Numbers compiled by the California Wine Institute claim that following the October 2004 release of Sideways, sales of Pinot Noir grew 18% in less than a year.
Today, Pinot is the No. 5 wine variety in the United States based on sales, according to research firm Nielsen for 52 weeks ending Dec. 1, 2019, when it accounted for just over $1 billion in annual sales.
“I think there’s no doubt that short-term, Sideways was a huge boon for Pinot Noir and caused Merlot sales to plummet,” says Adam Lee, founding winemaker of Pinot-focused Siduri, which he founded with Dianna Novy Lee in 1994.
“But longer-term, I do think that it led to a huge increase in Pinot Noir acreage,” he says. “In 2004, when Sideways came out, there were 22,645 bearing acres and 1,410 non-bearing acres of Pinot Noir.
“By 2010, there were 33,343 bearing acres and 3,947 non-bearing acres of Pinot planted in California, which ultimately led to more commercialization,” says Lee. “Wineries that weren’t into Pinot Noir felt like they had to make a Pinot, and that was an issue.”
In 2004, the amount of California Pinot crushed was 70,062 tons. In 2018, that total was 313,824 tons.
The greatest amount of planted Pinot in the state during 2018 was in Sonoma County with 12,735 acres, according to California Agricultural Production Statistics. Pinot prices also average $4,000 per ton in Sonoma.
Looking back, Lee remembers the 2003 and 2004 vintages, released right as the movie was coming out, (2003 and 2004) as the hottest he has experienced in California.

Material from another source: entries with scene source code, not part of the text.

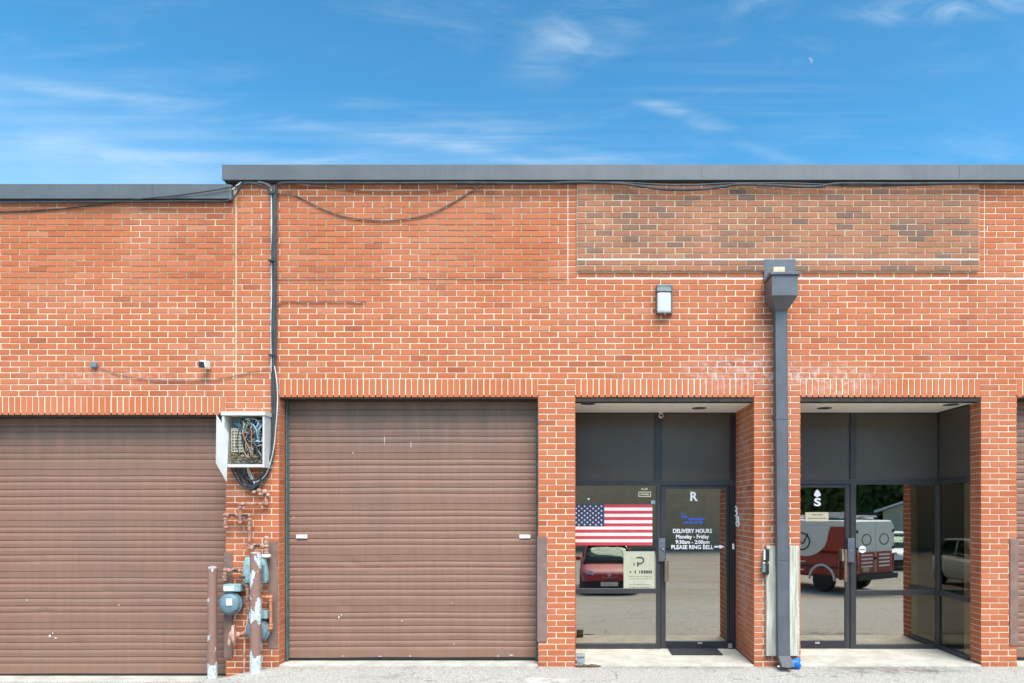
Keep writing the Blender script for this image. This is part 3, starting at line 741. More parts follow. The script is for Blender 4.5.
# ------------------------------------------------------------------ small wall fittings
wl = thing('wall_lamp', (X(664), 0, Z(315)), 'grey outdoor wall lamp with white lens, under the darker brick panel', 'lamp')
s = MB(); y = -.1
s.box(X(656), X(672), -.05, -.001, Z(315), Z(286), M['lamp_grey']); s.build('backplate', wl, bevel=.006)
s = MB(); s.hexa([(X(656.6, y), y, Z(291.4, y)), (X(671.6, y), y, Z(291.4, y)), (X(671.6), -.051, Z(291.4)), (X(656.6), -.051, Z(291.4)), (X(657.4, y), y + .02, Z(286.6, y)), (X(670.8, y), y + .02, Z(286.6, y)), (X(671.2), -.051, Z(286.4)), (X(657), -.051, Z(286.4))], M['lamp_grey'])
s.build('hood', wl, bevel=.004)
s = MB(); s.box(X(657.2, y), X(671.2, y), y, -.051, Z(312.4, y), Z(292, y), M['lamp_lens']); s.build('lens', wl, bevel=.022)
s = MB(); s.ball((X(664.3), -.06, Z(315.4)), .011, M['silver'], 8); s.build('sensor', wl)
sc = thing('security_camera', (X(204), 0, Z(364)), 'small white security camera on the wall over the left roll-up door', 'camera')
s = MB(); a0 = P(207.5, 363.6, -.03); a1 = P(199, 365, -.14)
s.cyl((X(206.6), -.001, Z(363.6)), (X(206.6), -.03, Z(363.6)), .028, M['white'], 18); s.build('bracket', sc)
s = MB(); s.box(X(201.4, -.09), X(209.6, -.05), -.13, -.031, Z(368.2, -.09), Z(361, -.09), M['white']); s.build('body', sc, bevel=.009)
s = MB(); s.hexa([(X(198.6, -.14), -.137, Z(367.2, -.14)), (X(204.6, -.14), -.137, Z(368, -.14)), (X(204.6, -.14), -.131, Z(368, -.14)), (X(198.6, -.14), -.131, Z(367.2, -.14)),
                  (X(198.4, -.14), -.137, Z(361.4, -.14)), (X(203.4, -.14), -.137, Z(361.6, -.14)), (X(203.4, -.14), -.131, Z(361.6, -.14)), (X(198.4, -.14), -.131, Z(361.4, -.14))], M['black']); s.build('lens_face', sc)
# loose wire with its connector
lw = thing('loose_wire', (X(96), 0, Z(365)), 'thin loose wire with grey connector sagging over the left roll-up door', 'wire')
s = MB(); s.box(X(92.6), X(98.4), -.045, -.001, Z(368), Z(363), M['meter']); s.build('connector', lw, bevel=.008)
s = MB(); s.tube([P(98, 366.4, -.02), P(105, 370, -.014), P(118, 374.6, -.014), P(136, 378, -.014), P(160, 381, -.014), P(190, 381.4, -.014), P(214, 379.8, -.014), P(232, 376.6, -.014), P(252, 372.4, -.014), P(268, 369.6, -.03)], .004, M['brown_cable']); s.build('lead', lw)
# bundle of cables down the wall
cbun = thing('cable_bundle', (X(274), -.05, Z(400)), 'dark bundle of cables running from the parapet down to the open grey box', 'cable')
def cab(pts, r, m, y=-.035, par=None, name='cable'):
    s = MB(); s.tube([P(p[0], p[1], p[2] if len(p) > 2 else y) for p in pts], r, M[m], 8, 5); return s.build(name, par)
cab([(274.2, 186), (275, 215), (274.2, 240), (274.9, 275), (274, 310), (274.5, 340), (273.6, 370), (274.4, 410), (274, 440), (271.5, 462), (263, 481), (254, 486), (246, 482), (241, 472, -.03), (238.6, 466, -.05)], .0135, 'teal_cable', -.04, cbun)
cab([(272.6, 186), (273.4, 222), (272.3, 252), (273.2, 290), (272.2, 330), (272.9, 362), (272.2, 385), (272.4, 420), (271, 452), (264, 476), (252, 484), (243, 478), (236, 466, -.05)], .013, 'cable', -.028, cbun)
cab([(271.6, 187), (271.8, 260), (271.4, 340), (271.6, 372)], .008, 'pale_cable', -.03, cbun)
cab([(275.9, 190), (276, 260), (275.8, 340), (274.8, 372), (276.6, 392), (276.9, 412), (274.6, 438), (270, 464), (258, 483), (250, 487), (247, 478), (246, 467, -.05)], .009, 'cable', -.05, cbun)
cab([(274.4, 366), (275.8, 374), (277.3, 388), (277.4, 404), (275.8, 428), (273, 452), (266, 474), (255, 482), (249, 474), (247, 467)], .006, 'pale_cable', -.062, cbun)
cab([(274, 430), (271, 455), (265, 472), (257, 485), (249, 489), (240, 484), (234, 474), (231, 467)], .010, 'cable', -.06, cbun)
cab([(272, 450), (266, 468), (259, 478), (250, 480), (244, 474), (241, 467)], .008, 'teal_cable', -.07, cbun)
cab([(236, 467), (240, 476), (247, 484), (252, 490), (259, 489), (262, 483)], .005, 'brown_cable', -.045, cbun)
cab([(273, 440), (268, 470), (256, 489), (244, 486), (238, 474), (233, 467)], .008, 'cable', -.03, cbun)
cab([(248, 467, -.05), (250, 472, -.06), (253, 479, -.06), (254.4, 484)], .007, 'pale_cable', -.06, cbun)
cab([(262, 467), (258, 474), (262, 482), (256, 486)], .006, 'brown_cable', -.05, cbun)
cab([(230, 466), (238, 478), (248, 490), (258, 488), (266, 478), (260, 468)], .005, 'tan_cable', -.025, cbun)
for py in (195, 262, 356):
    s = MB(); s.box(X(270.6), X(277.2), -.062, -.001, Z(py + .8), Z(py - .8), M['cable']); s.build('clip', cbun)
def wire(name, label, pts, r, m, y=-.03, cat='cable', group=None):
    s = MB(); s.tube([P(p[0], p[1], p[2] if len(p) > 2 else y) for p in pts], r, M[m], 8, 6)
    return tag(s.build(name), label, cat, group)
gp = 'cables strung under the parapet coping'
wire('parapet_cable', 'thick black cable following the underside of the right coping along its whole length', [(276, 192, -.05), (278, 186, -.06), (283, 183), (320, 183), (400, 183.2), (470, 182.8), (540, 183.4), (575, 182.2), (600, 182.8), (625, 184.2), (645, 187), (668, 189.6), (700, 189.4), (722, 187), (738, 184.6), (775, 185.4), (800, 187), (820, 186.4), (840, 183.6), (900, 183.8), (960, 183.4), (1024, 183.4), (1200, 183)], .013, 'cable', -.085, group=gp)
wire('parapet_cable', 'second black cable sagging slightly below the darker panel edge of the coping', [(470, 184.6), (520, 183.6), (575, 183.6), (620, 182.6), (680, 185.4), (730, 183.4), (800, 183.6), (850, 186), (905, 185.4), (1000, 182.8), (1024, 184.4), (1200, 184)], .009, 'cable', -.07, group=gp)
wire('parapet_cable', 'black cable hanging in one deep loop on the brick below the coping', [(268, 183.6, -.06), (276, 193), (285, 194.4), (294, 195), (306, 200.4), (325, 209.6), (350, 217.6), (380, 220.6), (405, 219), (430, 213.6), (452, 203), (472, 191), (486, 184.4, -.05), (500, 182.4, -.075)], .0075, 'brown_cable', -.014, group=gp)
wire('parapet_cable', 'thin cable in a shallow curve between the deep loop and the coping', [(286, 182.6, -.06), (320, 186.6), (360, 190.6), (400, 191.6), (440, 190), (465, 186.6), (484, 183.4, -.05)], .006, 'brown_cable', -.014, group=gp)
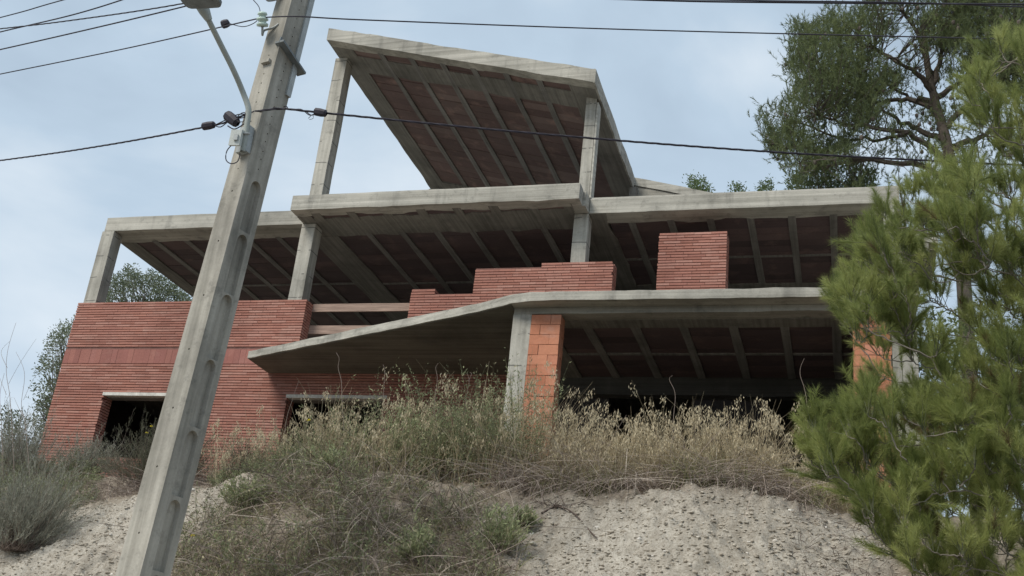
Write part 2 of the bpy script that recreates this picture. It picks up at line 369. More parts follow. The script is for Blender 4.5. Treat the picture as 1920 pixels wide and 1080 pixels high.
# ---- brickwork
PITCH_B, LEN_B = .0521, .295
BH, DEP = .0365, .11
indiv = []; joined = []
def course_wall(x0, x1, z0, z1, yf, yb, openings=(), ret=(), single=None, phase=0):
    """x0..x1, z0..z1 metres (world); courses run down from z1. single(xc,z) -> True for an individual brick"""
    k = 0; z = z1
    while z-PITCH_B > z0-.001:
        za, zb = z-PITCH_B+(PITCH_B-BH)/2, z-(PITCH_B-BH)/2
        iv = [(x0, x1)]
        for (a, b_, c_, d_) in openings:
            if zb > c_ and za < d_:
                iv = [q for (p0, p1) in iv for q in ((p0, min(p1, a)), (max(p0, b_), p1)) if q[1]-q[0] > .02]
        off = (k+phase) % 2*LEN_B/2+rng.uniform(-.015, .015)+(.07 if k % 5 == 3 else 0)
        for (p0, p1) in iv:
            x = math.floor((p0-x0)/LEN_B)*LEN_B+x0-off
            while x < p1:
                a, b_ = max(x, p0), min(x+LEN_B-.003, p1)
                if b_-a > .03:
                    j = rng.uniform(-.002, .002, 2)
                    it = (a, b_, yf+j[0], yf+DEP, za+j[1]*.5, zb+j[1]*.5)
                    (indiv if single and single((a+b_)/2, (za+zb)/2) else joined).append(it)
                x += LEN_B
        for (xr, side) in ret:
            xx = (xr-.10, xr) if side == 'R' else (xr, xr+.10)
            skip = False
            joined.append((xx[0], xx[1]+(.0 if side == 'R' else 0), yf+DEP+.006+rng.uniform(0, .02), yb+rng.uniform(-.003, .003), za, zb))
        for (a, b_, c_, d_) in openings:
            if zb > c_ and za < d_:
                joined.append((a-.10, a-.001, yf+DEP+.006, yb, za, zb)); joined.append((b_+.001, b_+.10, yf+DEP+.006, yb, za, zb))
        z -= PITCH_B; k += 1
def core(name, x0, x1, z0, z1, y0, y1, openings=(), mat='mortar', inset=.014):
    zs = sorted({z0, z1, *[q for o in openings for q in (max(z0, o[2]), min(z1, o[3])) if z0 <= q <= z1]}); parts = []
    for za, zb in zip(zs[:-1], zs[1:]):
        if zb-za < .01: continue
        iv = [(x0+inset, x1-inset)]
        for (a, b_, c_, d_) in openings:
            if (za+zb)/2 > c_ and (za+zb)/2 < d_: iv = [q for (p0, p1) in iv for q in ((p0, a-.012), (b_+.012, p1)) if q[0] >= p0-1e-6 and q[1] <= p1+1e-6 and q[1]-q[0] > .02]
        for p0, p1 in iv: parts.append(box(p0, p1, y0+inset, y1, za, zb-(.012 if zb == z1 else 0)))
    return hp(name, merge(parts), mat)
zW = lambda z: z*S+EYE
YF = .9985*S
# left wall
Lx0, Lx1 = -.8513*S, -.5586*S
ops = [(-.7851*S, -.690*S, zW(.2495), zW(.3217))]
zt = zW(.4299); zband1, zband0 = zW(.3726), zW(.3553)
course_wall(Lx0, Lx1, zband1, zt, YF, 1.0146*S, (), ((Lx1, 'R'),), single=lambda x, z: x > -.672*S)
zb0 = 4.9
ops2 = [ops[0], (-.5604*S, -.452*S, zW(.255), zW(.3217))]
course_wall(Lx0, -.30*S, zW(.195), zband0, YF, 1.0146*S, ops2, (), single=lambda x, z: False, phase=1)
# soldier band
x = Lx0
while x < Lx1-.02:
    L_ = min(.1175, Lx1-x); V, F = box(x, x+L_, YF+rng.uniform(-.003, .004), YF+DEP, zband0+.006, zband1-.006+rng.uniform(-.002, .002)); hp('soldier_brick', (V, F), 'band_brick'); x += .120
wall_l = core('brick_wall', Lx0, Lx1, zband0, zt, YF, 1.0146*S)
wall_b = core('brick_wall', Lx0, -.30*S, zW(.195), zband0-.003, YF, 1.0146*S, ops2)
# parapets
pz0 = zW(.353)
steps = [(-.4384, -.4120, .4405), (-.4120, -.3698, .4344), (-.3698, -.2986, .4628), (-.2986, -.2239, .4668)]
topz = zW(.4668); zref = topz
def parapet_course():
    k = 0; z = topz
    while z-PITCH_B > pz0-.001:
        za, zb = z-PITCH_B+(PITCH_B-BH)/2, z-(PITCH_B-BH)/2
        xa = min((a for a, b_, t_ in steps if zW(t_)+.01 > z), default=None)
        ivs = [(a*S, b_*S) for a, b_, t_ in steps if zW(t_)+.012 > z]
        mg = []
        for p in ivs:
            if mg and abs(mg[-1][1]-p[0]) < .01: mg[-1] = (mg[-1][0], p[1])
            else: mg.append(p)
        for (p0, p1) in mg:
            off = (k % 2)*LEN_B/2+rng.uniform(-.02, .02); x = p1+off-LEN_B*math.ceil((p1-p0)/LEN_B+1)
            while x < p1:
                a, b_ = max(x, p0), min(x+LEN_B-.003, p1)
                if b_-a > .03:
                    j = rng.uniform(-.002, .002, 2); it = (a, b_, YF+j[0], YF+DEP, za+j[1]*.5, zb+j[1]*.5)
                    vis = zb > zW(np.interp(a/S, [-.44, -.27], [.412, .433]))
                    (indiv if vis else joined).append(it)
                x += LEN_B
            joined.append((p1-.10, p1, YF+DEP+.006, 1.0163*S, za, zb))
            joined.append((p0, p0+.10, YF+DEP+.006, 1.0163*S, za, zb))
        z -= PITCH_B; k += 1
parapet_course()
for a, b_, t_ in steps: core('parapet_wall', a*S-.012*(a > -.43), b_*S+.012*(b_ < -.23), pz0+.003, zW(t_), YF, 1.0163*S)
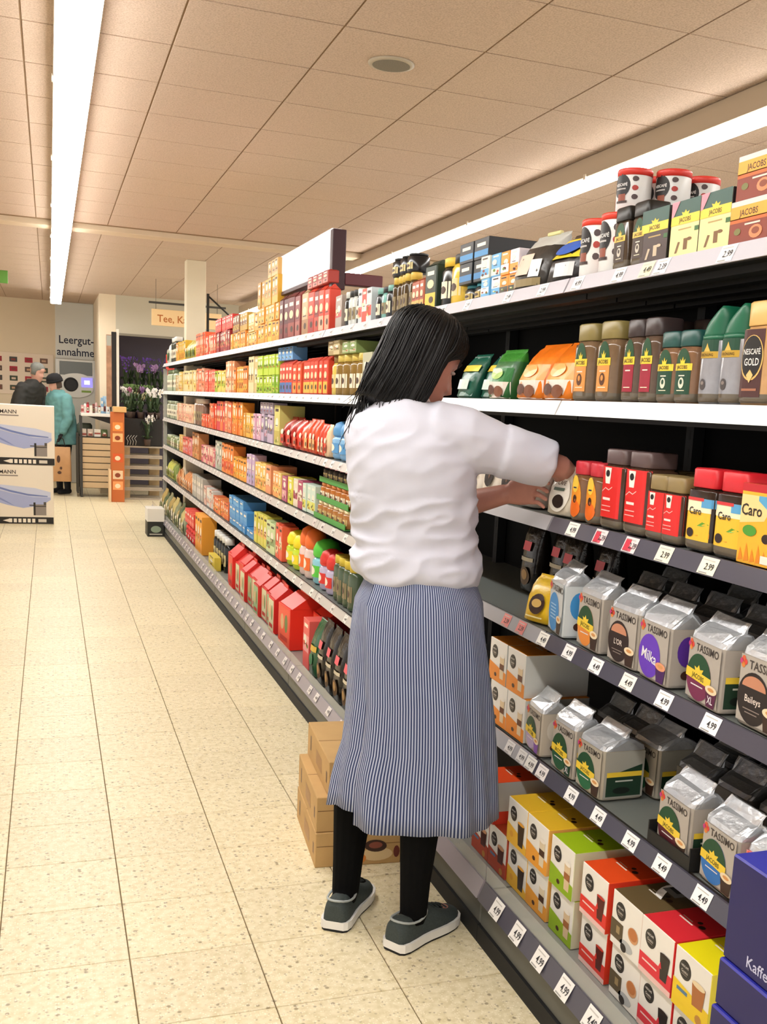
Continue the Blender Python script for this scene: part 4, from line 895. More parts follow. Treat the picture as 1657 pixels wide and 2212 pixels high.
def farproto(kind, w, h, d, c1, c2, seed):
    r = R_(seed); k = (kind, round(w, 3), round(h, 3), c1, c2)
    if k in FQ: return FQ[k]
    b = MB(); A = mat(c1, .45); B_ = mat(c2, .45); pale = mat('f3ead6', .5); ink = mat('4a3428', .5); parts = []
    if kind in ('carton', 'box'):
        b.box(-w/2, 0, 0, w/2, d, h, A, .0015); L = MB(); L.map = flat()
        y0 = h*r.uniform(.05, .35); L.rect(-w*.48, y0, w*.48, y0+h*r.uniform(.2, .35), B_, 1)
        if kind == 'carton':
            L.ell(r.uniform(-.15, .15)*w, h*r.uniform(.55, .72), w*.26, h*.12, pale, 2, 10); L.rect(-w*.3, h*.84, w*.3, h*.91, ink if r.random() < .5 else pale, 2)
            for q in range(3): L.ell(r.uniform(-.3, .3)*w, y0+h*r.uniform(.02, .22), w*r.uniform(.08, .16), h*r.uniform(.03, .07), mat(r.choice(['6a8a2a', '8a3a20', 'f6e6b0', '5a2a1a', 'd8502a']), .5), 3, 8)
            L.rect(-w*.25, h*.48, w*.2, h*.50, ink, 3)
        else: L.rect(-w*.3, h*.62, w*.3, h*.78, pale, 2)
        parts = [('print', L)]
    elif kind == 'pack':
        b.box(-w/2, 0, 0, w/2, d, h*.9, A, .004)
        b.loft([sup(12, w/2*.96, d/2*.96, 8, 0, d/2, h*.9), sup(12, w/2*.9, d/2*.3, 8, 0, d/2, h*.97), sup(12, w/2*.9, .003, 8, 0, d/2, h)], A, False, True, False); L = MB(); L.map = flat()
        L.rect(-w*.46, h*.04, w*.46, h*.34, B_, 1); L.ell(0, h*.52, w*.3, h*.09, mat('f0d8b0', .5), 2, 12); L.rect(-w*.3, h*.70, w*.3, h*.78, pale, 2); L.rect(-w*.3, h*.4, w*.3, h*.42, ink, 2); L.ell(w*.1, h*.2, w*.2, h*.07, ink, 3, 10); parts = [('print', L)]
    elif kind in ('jar', 'can'):
        q = .82 if kind == 'jar' else .9
        b.loft([sup(14, w/2*.94, w/2*.94, 2.4, 0, w/2, 0), sup(14, w/2, w/2, 2.4, 0, w/2, .006), sup(14, w/2, w/2, 2.4, 0, w/2, h*q*.88), sup(14, w/2*.8, w/2*.8, 2.4, 0, w/2, h*q)], mat(c1, .2))
        li = MB(); li.loft([sup(14, w/2*.86, w/2*.86, 2.4, 0, w/2, h*q), sup(14, w/2*.86, w/2*.86, 2.4, 0, w/2, h*.985), sup(14, w/2*.8, w/2*.8, 2.4, 0, w/2, h)], B_)
        L = MB(); L.map = curved(w, w, 2.4); L.rect(-w*.36, h*.18, w*.36, h*.52, mat(r.choice(['e9dfc6', 'd8c890', 'c8b070', '8a7a58']), .5), 1, 4); L.ell(0, h*.35, w*.2, h*.08, ink, 2, 10); parts = [('lid', li), ('label', L)]
    elif kind == 'tub':
        b.loft([sup(18, w/2*.8, w/2*.8, 2, 0, w/2, 0), sup(18, w/2*.92, w/2*.92, 2, 0, w/2, .01), sup(18, w/2, w/2, 2, 0, w/2, h*.5), sup(18, w/2*.8, w/2*.8, 2, 0, w/2, h*.6)], mat(c2, .25))
        li = MB(); li.loft([sup(18, w/2*.86, w/2*.86, 2, 0, w/2, h*.6), sup(18, w/2*.95, w/2*.95, 2, 0, w/2, h*.64), sup(18, w/2*.95, w/2*.95, 2, 0, w/2, h*.78), sup(18, w/2*.75, w/2*.75, 2, 0, w/2, h*.93), sup(18, w/2*.3, w/2*.3, 2, 0, w/2, h)], A)
        L = MB(); L.map = curved(w*.97, w*.97, 2); L.rect(-w*.36, h*.16, w*.36, h*.42, mat(c1, .4), 1, 6); L.ell(0, h*.3, w*.2, h*.1, pale, 2, 12); parts = [('lid', li), ('label', L)]
    else:
        S = [(0, .9, .8), (.05, 1, 1), (.45, 1.02, 1), (.75, 1, .7), (.93, 1, .1), (1, .98, .05)]
        b.loft([[(x+r.uniform(-.003, .003), y+r.uniform(-.003, .003), z) for x, y, z in sup(14, w/2*a, d/2*q, 3, 0, d/2, t*h)] for t, a, q in S], mat(c1, .3), True, True, True)
        L = MB(); L.map = lambda u, v, l: (u, -.004-.0005*l+(.3*d*max(0, v/h-.5)**1.0), v)
        L.rect(-w*.32, h*.12, w*.32, h*.42, B_, 1); L.ell(0, h*.5, w*.24, h*.09, pale, 2, 12); L.ell(w*.05, h*.24, w*.16, h*.07, ink, 2, 10); parts = [('print', L)]
    FQ[k] = [(NAME[kind], b.mesh(NAME[kind]))]+[(n, q.mesh(n)) for n, q in parts]
    return FQ[k]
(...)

“The sugars were higher in those years than any other vintage, which led to people expecting something really different from Pinot Noir than was the norm,” he explains.
Lee believes the problem with Pinot Noir is that it has gone mainstream.
People don’t push the limits and try new things like the early adopters did from the 1960s through the ’90s.
“There are more high-quality Pinots than ever, just pushing the boundaries and experimentation seems a bit lacking,” says Lee. “It’s not that we’ve reached the end. Quality limits are just the limits of our imagination, not of the grape.”
Sloan agrees: “Have we reached the peak? Absolutely not, we’re just scratching the surface.”